En lo tecnológico, resulta curioso ver cómo la empresa de la construcción del cable se divide en dos partes de filosofía muy diferenciada: La parte física, de perforación del suelo, que representa la fuerza bruta, y la intelectual, de creación de código y algoritmos que reduzcan la velocidad de las operaciones online, que representa la sutileza técnica. Recuerda un poco a la extravagante mezcla de boxeo y ajedrez que se le ocurrió inventar a algún friqui en algún momento. Por otro lado, no falta el siempre polémico tratamiento de la propiedad intelectual de la programación de software, en la cabeza del desarrollador, pero al mismo tiempo en manos de la empresa que le paga (o pagaba).

Ahora bien, si hay algo de la película que representa a nuestro querido Pulpo es la postura de unos propietarios por cuyo terreno debe pasar el cable, a lo que estos se niegan por principios, pese a los generosos emolumentos que recibirían.

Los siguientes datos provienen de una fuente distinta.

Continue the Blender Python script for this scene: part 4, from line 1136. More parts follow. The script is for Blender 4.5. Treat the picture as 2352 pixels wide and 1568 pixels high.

Y la verdad es que esto no va a dar muy buena imagen a nuestra mascota octópoda, ya que en esta ocasión el elemento tecnófobo lo representan nada más y nada menos que una comunidad Amish, los conocidos religiosos anclados en el pasado. Resulta que, efectivamente, la actitud contraria a la tecnología concuerda totalmente con esa forma de entender la vida contraria al progreso que tanto motivo de crítica y mofa suele suscitar, así que tal vez el Pulpo se lo debería hacer mirar. Sin embargo, este detalle sirve a la película para dejar ahí una reflexión filosófica sobre la preocupación (llevada a obsesión) por aumentar la velocidad, y sobre la difusa percepción del paso del tiempo según sea la manera de vivir. El pulpo se queda con una frase que viene a ser algo así como “acelerar las cosas no tiene por qué significar necesariamente hacerlas mejor”.